begin
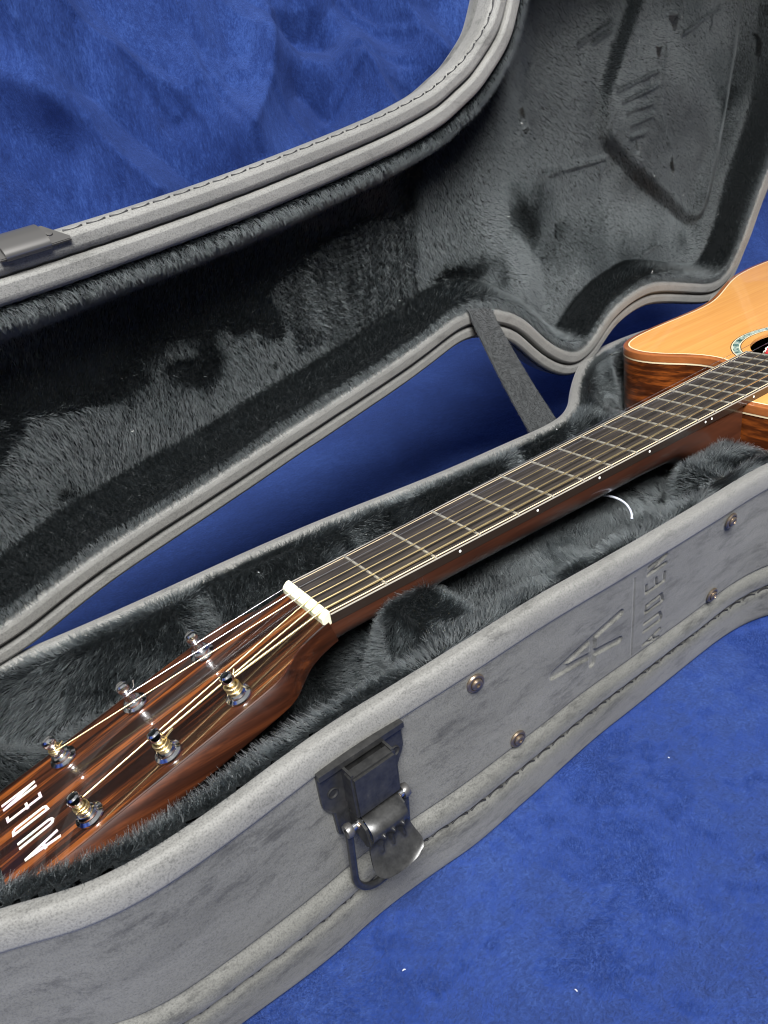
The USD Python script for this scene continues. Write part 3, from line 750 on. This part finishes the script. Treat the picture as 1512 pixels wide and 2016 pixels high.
add('catch_rivet', cf(frame(lathe([(0, .0018), (.0022, .0018), (.0020, .0028), (0, .0030)], 16), (.0132, .0020, 0), (1, 0, 0), (0, 1, 0), (0, 0, 1))), M_GUN, CATCH)
# small catch on the tail end
iu2 = np.argmin(np.linalg.norm(LC - np.array([.357, .098]), axis=1)); n2 = LNI[iu2]
c2u = -La * n2[1] + Lv * n2[0]; c2o = -(La * n2[0] + Lv * n2[1])
add('edge_catch', frame(bevel_plate(Polygon([(-.012, -.004), (.012, -.004), (.012, .010), (-.012, .010)]), .004, .001), lid3(*LC[iu2], 0) + c2o * .0086, c2u, -Lw, c2o), M_STEEL, LIDP)

# ================================================================== the guitar (local frame: x along the neck from the nut, z up from the fretboard)
GUITAR = xf('guitar', loc=(0, 0, .126), roty=-1.5)
tag(stage.GetPrimAtPath(GUITAR), label='acoustic cutaway guitar with amber top and dark striped headstock lying in the case', category='guitar')
SC = .648
fretx = lambda n: SC * (1 - 2 ** (-n / 12))
fw = lambda x: .044 + (.0533 - .044) * x / .324          # fretboard width
XE = .447

# neck, loft of U sections, growing into the heel
secs = []
for x, dp, sq in [(-.004, .0200, .8), (.01, .0185, .9), (.05, .0192, .95), (.15, .0205, .95), (.25, .0220, .95), (.285, .0240, .95), (.305, .034, .9), (.322, .060, .8), (.338, .088, .7), (.3595, .094, .7)]:
    hwid = fw(max(x, 0)) / 2 - .0002
    if x > .30: hwid = hwid * (1 - .10 * (x - .30) / .06)
    a = np.linspace(0, math.pi, 21); ca, sa = np.cos(a), np.sin(a)
    e = 2.4
    ring = np.c_[np.full(21, x), hwid * np.sign(ca) * np.abs(ca) ** (2 / e), -.0062 - dp * np.abs(sa) ** (2 / e)]
    secs.append(ring)
neck = grid_mesh(np.array(secs), close_v=True)
NECK = add('neck', neck, M_NECK, GUITAR, smooth=40)

# fretboard: ebony centre, cream lines, dark edge binding
def strip(y0f, y1f, z0, z1, n=40, x0=0., x1=XE):
    xs = np.linspace(x0, x1, n); rows = []
    for x in xs:
        a, b = y0f(x), y1f(x); rows.append([(x, a, z0), (x, b, z0), (x, b, z1), (x, a, z1)])
    g = grid_mesh(np.array(rows), close_v=True)
    v = np.asarray(g.vertices); n4 = len(v)
    f = np.vstack([g.faces, [[0, 2, 1], [0, 3, 2], [n4 - 4, n4 - 3, n4 - 2], [n4 - 4, n4 - 2, n4 - 1]]])
    return trimesh.Trimesh(v, f, process=False)


FB = add('fretboard', strip(lambda x: -(fw(x) / 2 - .0027), lambda x: fw(x) / 2 - .0027, -.0061, 0.), M_EBONY, GUITAR, smooth=False)
for s in (-1, 1):
    o = (lambda x, s=s: s * (fw(x) / 2 - .0027)); i = (lambda x, s=s: s * (fw(x) / 2 - .0021)); e = (lambda x, s=s: s * fw(x) / 2)
    add('purfling_line', strip(o if s > 0 else i, i if s > 0 else o, -.004, .00005), M_CREAM, FB, smooth=False)
    bx = strip(i if s > 0 else e, e if s > 0 else i, -.0061, -.0002)
    add('edge_binding', bx, M_DARKBIND, FB, smooth=False)
    add('highlight_line', strip((lambda x, s=s: s * (fw(x) / 2 - .0004)) if s > 0 else (lambda x, s=s: s * (fw(x) / 2 + .0001)), (lambda x, s=s: s * (fw(x) / 2 + .0001)) if s > 0 else (lambda x, s=s: s * (fw(x) / 2 - .0004)), -.0006, .00002), M_EDGEGLINT, FB, smooth=False)  # thin strip painting the bright edge highlight onto the binding
for n in range(1, 21):
    x = fretx(n); hwid = fw(x) / 2 - .0006
    a = np.linspace(0, math.pi, 9); prof = np.c_[.0008 * np.cos(a), .0009 * np.sin(a) ** .8]
    rows = []
    for y in (-hwid, -hwid + .0012, -hwid + .004, 0, hwid - .004, hwid - .0012, hwid):
        k = .35 if abs(y) > hwid - .0005 else 1.
        rows.append([(x + q[0], y, q[1] * k) for q in prof])
    add('fret', grid_mesh(np.array(rows)), M_NICKEL, GUITAR, smooth=60)
for n in (3, 5, 7, 9, 12, 12.001, 15, 17):
    x = (fretx(math.floor(n)) + fretx(math.floor(n) - 1)) / 2
    if n == 12: x -= .0035
    if n == 12.001: x += .0035
    if n == 17: x = (fretx(17) + fretx(16)) / 2
    dot = lathe([(0, 0), (.0009, 0), (.0008, .0002), (0, .0003)], 14)
    add('side_dot', frame(dot, (x, -fw(x) / 2 - .0000, -.0030), (1, 0, 0), (0, 0, 1), (0, -1, 0)), M_WHITE, GUITAR)

# nut
prof = np.array([(0, -.005), (0, .0016), (-.0006, .0022), (-.0024, .0018), (-.0046, .0000), (-.0052, -.0012), (-.0052, -.0055)])
rows = [[(q[0] if abs(y) < .0215 else q[0] * .8 - .0004, y, q[1] - (.0007 if abs(y) > .0215 else 0) - .012 * y * y) for q in prof] for y in np.r_[-.0220, -.0214, np.linspace(-.0205, .0205, 45), .0214, .0220]]
P = np.array(rows)
for s_ in np.linspace(-.0180, .0180, 6):                                  # string slots
    for k_ in range(len(P)):
        if abs(P[k_, 3, 1] - s_) < .00055: P[k_, 1:5, 2] -= .0008
nut = grid_mesh(P, close_v=True)
v = np.asarray(nut.vertices); npf = len(prof); L0 = len(v)
cap = np.vstack([[[0, k + 1, k] for k in range(1, npf - 1)], [[L0 - npf, L0 - npf + k, L0 - npf + k + 1] for k in range(1, npf - 1)]])
add('nut', trimesh.Trimesh(v, np.vstack([nut.faces, cap]), process=False), M_BONE, GUITAR, smooth=25)

# headstock, tilted back 13 degrees: local s towards its end, y, n normal
al = math.radians(13); HO = np.array([-.004, 0, -.004]); HD = np.array([-math.cos(al), 0, -math.sin(al)]); HN = np.array([-math.sin(al), 0, math.cos(al)])
hw_out = PchipInterpolator([-.002, .008, .018, .027, .034, .041, .055, .10, .14, .172, .181], [.0219, .0226, .0252, .0310, .0358, .0378, .0384, .0386, .0388, .0390, .0391])
hw_top = PchipInterpolator([-.002, .008, .018, .027, .034, .041, .055, .10, .14, .172, .181], [.0214, .0221, .0238, .0280, .0318, .0334, .0338, .0338, .0338, .0338, .0338])
def head_loft(cols_fn, n):
    rows = [[HO + HD * s_ + np.array([0, 1, 0]) * y + HN * n_ for y, n_ in cols_fn(float(hw_out(s_)), float(hw_top(s_)))] for s_ in np.r_[np.linspace(-.002, .05, 40), np.linspace(.055, .181, 30)]]
    g = grid_mesh(np.array(rows), close_v=True); v = np.asarray(g.vertices); ec = len(v) - n
    g = trimesh.Trimesh(v, np.vstack([g.faces, [[ec, ec + k, ec + k + 1] for k in range(1, n - 1)]]), process=False)
    g.fix_normals(); return g


HEAD = add('headstock', head_loft(lambda o, t_: [(-o * .985, -.0150), (-o, -.0135), (-o, -.0062), (-t_ - .0007, -.0008), (t_ + .0007, -.0008), (o, -.0062), (o, -.0135), (o * .985, -.0150)], 8), M_HEADSIDE, GUITAR, smooth=25, label='glossy dark striped headstock with pearl lettering')
add('veneer', head_loft(lambda o, t_: [(-t_ - .0006, -.0011), (-t_ - .0006, -.0005), (-t_ - .0002, 0), (0, 0), (t_ + .0002, 0), (t_ + .0006, -.0005), (t_ + .0006, -.0011)], 7), M_HEAD, HEAD, smooth=25)
hf = lambda m: frame(m, HO, HD, (0, -1, 0), HN)      # x towards the end, y towards the bass side
LETTERS = {'N': [[(173.0, 23.1), (155.2, 23.1)], [(172.8, 19.6), (155.1, 19.6)], [(155.2, 23.1), (172.8, 19.6)]],
           'E': [[(172.1, 13.5), (172.1, 10.4), (155.2, 10.2), (155.2, 13.5)], [(162.2, 8.9), (162.3, 13.4)]],
           'D': [[(171.7, -.4), (171.4, 1.7), (170.2, 2.5), (156.0, 2.5), (154.7, 1.7), (154.3, -.6), (171.7, -.4)]],
           'U': [[(171.4, -7.6), (155.8, -7.5), (154.4, -8.0), (153.9, -9.2), (154.5, -10.4), (155.8, -10.8), (171.3, -10.9)]],
           'A': [[(170.5, -19.6), (153.6, -17.2)], [(170.5, -19.6), (153.2, -21.7)], [(161.3, -17.9), (160.7, -22.2)]]}
for ch, ls in LETTERS.items():
    g = shapely.union_all([LineString([(a / 1000, -b / 1000) for a, b in l]).buffer(.00070, cap_style=2, join_style=2) for l in ls])
    add('letter', hf(extrude(g, .00025, .00002)), M_PEARL, HEAD, smooth=False, label='pearl letter ' + ch)

# strings and tuners
NUTY = np.linspace(.0180, -.0180, 6)                                     # treble to bass
POSTS = [(.0555, .0225), (.0972, .0232), (.1388, .0235), (.1388, -.0240), (.0968, -.0240), (.0558, -.0236)]   # e B G D A E
RAD = [.00016, .00021, .00032, .00042, .00054, .00066]
WIND = [0, 0, 3.0, 3.6, 4.2, 3.2]
h3 = lambda s_, y, n_: HO + HD * s_ + np.array([0, y, 0]) + HN * n_
ND = -HD
for k in range(6):
    ps, pyy = POSTS[k]
    T = xf('tuner', GUITAR)
    th = lambda m: frame(m, h3(ps, pyy, 0), HD, (0, -1, 0), HN)
    add('washer', th(lathe([(0, .0001), (.0064, .0001), (.0068, .0006), (.0066, .0013), (.0056, .0018), (.0050, .0021), (.0050, .0034), (.0043, .0044), (.0034, .0047), (0, .0047)], 32)), M_CHROME, T, smooth=25)
    add('post', th(lathe([(0, .0046), (.0030, .0046), (.0030, .0058), (.0024, .0072), (.0022, .0092), (.0024, .0108), (.0031, .0118), (.0034, .0128), (.0034, .0142), (.0030, .0153), (.0020, .0159), (0, .0161)], 28)), M_CHROME, T, smooth=25)
    # string from the saddle over the nut to the post, then its coils
    r = RAD[k]; zc = .0078 if k > 1 else .0088
    sgn = 1 if pyy > 0 else -1
    post = h3(ps, pyy, zc)
    nutp = np.array([-.0010, NUTY[k], .0016 + r * .5 - .012 * NUTY[k] ** 2])
    tang = h3(ps, pyy - sgn * (.0026 + r), zc + .0012)
    sad = np.array([.6505, NUTY[k] * 1.52, .0085])
    line = [sad + (nutp - sad) * a for a in np.linspace(0, 1, 40)]
    line += [nutp + np.array([-.0022, 0, -.0007])] + [nutp + np.array([-.0022, 0, -.0007]) + (tang - nutp - np.array([-.0022, 0, -.0007])) * a for a in np.linspace(.06, 1, 16)]
    st = add('string', tube(line, r, 8), M_BRONZE if k > 1 else M_STEEL, GUITAR, smooth=True)
    nt = WIND[k] if WIND[k] else 1.5
    a = np.linspace(0, 2 * math.pi * nt, int(26 * nt)); rr = .0027 + r + .0002 * np.sin(a * .5)
    zz = zc + .0012 - (a / (2 * math.pi)) * 2 * r * 1.02
    start = math.pi / 2 * sgn
    coil = np.stack([h3(ps, pyy, 0) + HD * q[0] + np.array([0, -1, 0]) * q[1] + HN * q[2] for q in np.c_[-rr * np.sin(a) * sgn * 1.0, rr * np.cos(a) * sgn, zz]])
    add('winding', tube(coil, r * 1.02, 7), M_BRONZE if k > 1 else M_STEEL, st, smooth=True)
    # clipped end sticking out of the post
    e0 = h3(ps, pyy, zc + .0006); ang = [2.2, 2.6, 2.9, 1.2, 2.95, -2.4][k]
    ed = HD * math.cos(ang) + np.array([0, -1, 0]) * math.sin(ang)
    ln = [.004, .0075, .0045, .006, .0085, .0075][k]
    add('string_end', tube([e0 + ed * .0015, e0 + ed * (.0015 + ln * .5) + HN * ln * .25, e0 + ed * (.0015 + ln * .8) + HN * ln * (.9 if k in (1,) else .4)], r * .95, 7), M_BRONZE if k > 1 else M_STEEL, st, smooth=True)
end
WRITTEN REQUEST
Leave the pictures out and reproduce exactly the lines from the top of the listing above through the line with "NECK = add('neck', neck, M_NECK, GUITAR, smooth=40)".

REPLY TO THE TASK
The USD Python script for this scene continues. Write part 3, from line 750 on. This part finishes the script. Treat the picture as 1512 pixels wide and 2016 pixels high.
add('catch_rivet', cf(frame(lathe([(0, .0018), (.0022, .0018), (.0020, .0028), (0, .0030)], 16), (.0132, .0020, 0), (1, 0, 0), (0, 1, 0), (0, 0, 1))), M_GUN, CATCH)
# small catch on the tail end
iu2 = np.argmin(np.linalg.norm(LC - np.array([.357, .098]), axis=1)); n2 = LNI[iu2]
c2u = -La * n2[1] + Lv * n2[0]; c2o = -(La * n2[0] + Lv * n2[1])
add('edge_catch', frame(bevel_plate(Polygon([(-.012, -.004), (.012, -.004), (.012, .010), (-.012, .010)]), .004, .001), lid3(*LC[iu2], 0) + c2o * .0086, c2u, -Lw, c2o), M_STEEL, LIDP)

# ================================================================== the guitar (local frame: x along the neck from the nut, z up from the fretboard)
GUITAR = xf('guitar', loc=(0, 0, .126), roty=-1.5)
tag(stage.GetPrimAtPath(GUITAR), label='acoustic cutaway guitar with amber top and dark striped headstock lying in the case', category='guitar')
SC = .648
fretx = lambda n: SC * (1 - 2 ** (-n / 12))
fw = lambda x: .044 + (.0533 - .044) * x / .324          # fretboard width
XE = .447

# neck, loft of U sections, growing into the heel
secs = []
for x, dp, sq in [(-.004, .0200, .8), (.01, .0185, .9), (.05, .0192, .95), (.15, .0205, .95), (.25, .0220, .95), (.285, .0240, .95), (.305, .034, .9), (.322, .060, .8), (.338, .088, .7), (.3595, .094, .7)]:
    hwid = fw(max(x, 0)) / 2 - .0002
    if x > .30: hwid = hwid * (1 - .10 * (x - .30) / .06)
    a = np.linspace(0, math.pi, 21); ca, sa = np.cos(a), np.sin(a)
    e = 2.4
    ring = np.c_[np.full(21, x), hwid * np.sign(ca) * np.abs(ca) ** (2 / e), -.0062 - dp * np.abs(sa) ** (2 / e)]
    secs.append(ring)
neck = grid_mesh(np.array(secs), close_v=True)
NECK = add('neck', neck, M_NECK, GUITAR, smooth=40)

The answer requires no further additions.